Protestors held up signs in support of immigrants in the New London area during a protest April 9, 2025. PC: Fox 11 Online
NEW LONDON, WI (WTAQ-WLUK) — Protesters outside Tyson Foods in New London voiced concerns Wednesday morning over President Donald Trump’s immigration policies.
“We are trying to call attention to the termination of the CHNV visa program,” said protestor Emily Tseffos. “There are a lot of folks in the New London area that are here, working, paying taxes, living, raising their families on this program, and they’ve been asked to self deport by April 24.”
On March 25, the Department of Homeland Security announced the Biden-era “Cuba, Haiti, Nicaragua, Venezuela Parole Program” would be terminated. The program gives temporary legal status to 530,000 people in the U.S. until 2026.
Tseffos said the soon-to-be shutdown system was effective and increased legal immigration.
“We really just want those legal recourse options to be available to people,” she said. “When you’re just cutting them off, you’re forcing more people to immigrate. It’s going to still happen. It’s going to be illegal now.”

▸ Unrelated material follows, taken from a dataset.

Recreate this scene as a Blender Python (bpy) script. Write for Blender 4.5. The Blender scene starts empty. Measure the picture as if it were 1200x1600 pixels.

Republican Congressman Tony Wied shared a statement about his thoughts on termination of the program:
The Biden Administration purposely ended President Trump’s effective immigration policies and enacted the Cuba, Haiti, Nicaragua, and Venezuela (CHNV) program in an effort to conceal the severity of their disastrous open border policies by granting temporary amnesty to millions of illegal aliens coming from those countries in droves. The Biden Administration made it known at the time that these were temporary visas and were never meant to be permanent.
Protester Marc Christopher is against the termination of the CHNV visa program. He said if you’re in the U.S., “You’re our neighbor. We don’t ask questions about how you came into the United States. Good people are good people, neighbors are neighbors, children are children, and we support them.”